Si nous tombons dans le piège de privatiser une éducation de très mauvaise qualité, nous n’aurons pas résolu le problème. Il faut donc plus de privé, soutenu l’État. Autant l’État doit jouer son rôle de régulateur et de supervision pour s’assurer que l’éducation offerte dans le privé soit de qualité. Et qu’il met un fort accent sur les filières techniques où, aujourd’hui, le besoin est énorme.
Comment aborder les priorités, afin de gagner en efficacité ?
C’est très important ! Devant le sentiment d’urgence dont je parlais, il faut accélérer les processus. Pour cela, d’abord réduire les temps de décision et associer le plus d’acteurs possibles. L’État ne peut pas travailler en silos de son côté en pensant que le secteur privé travaille de son côté. Au contraire, l’État, le secteur privé, les partenaires de développement, la société civile… tous les acteurs de l’écosystème doivent travailler ensemble et réduire les processus et le temps de décision.
Décider de construire une école ou une université peut parfois prendre cinq ans. Décider de construire une route ou une autoroute pour relier deux points, désenclaver une zone dans un pays, en faire une zone plus commerçante, et y permettre une vie économique, peut parfois prendre dix ans. Faire une ville nouvelle pour créer un autre pôle économique et de l’activité prend vingt ans. Ce n’est plus possible !

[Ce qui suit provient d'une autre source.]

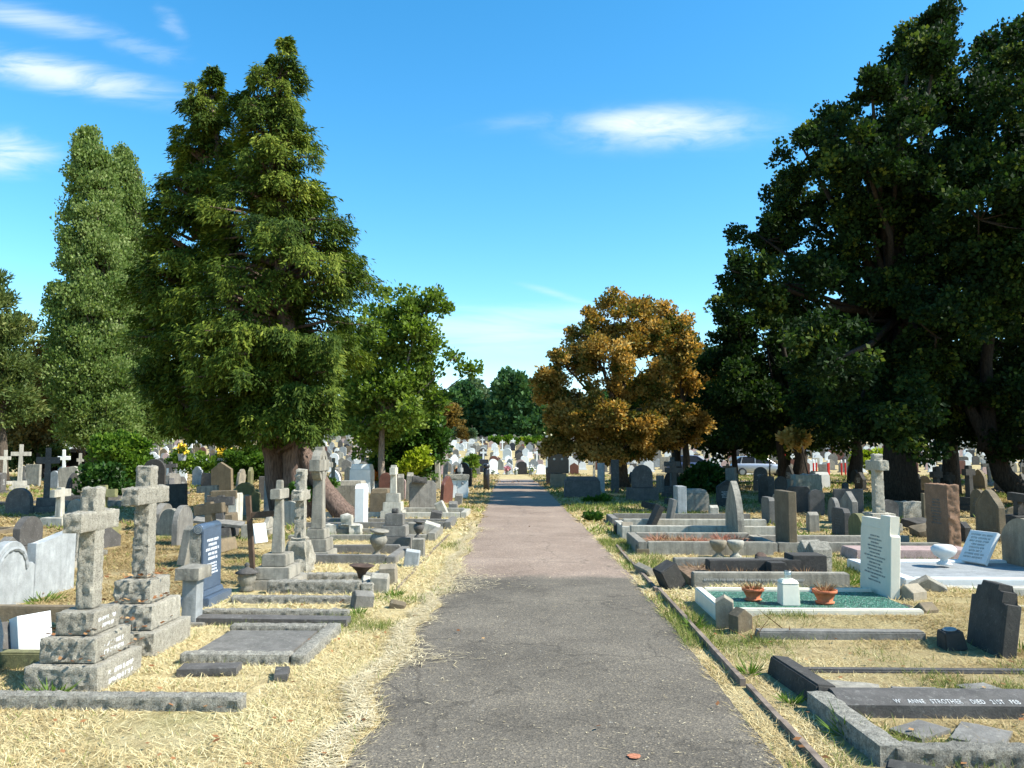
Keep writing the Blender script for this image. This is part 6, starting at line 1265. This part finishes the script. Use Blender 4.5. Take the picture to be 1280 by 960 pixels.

Autant on voit bien que la transformation mondiale s’accélère avec la numérisation, autant il faut que les projets de développement aillent plus vite et que les bailleurs qui accompagnent ces projets prennent beaucoup moins de temps. Parfois, soumettre à des bailleurs des projets qu’ils vont financer prend trois à cinq ans. Ce n’est pas pour rien que les États vont aujourd’hui sur les marchés pour lever des capitaux et qu’ils s’adressent de moins en moins aux bailleurs de fonds.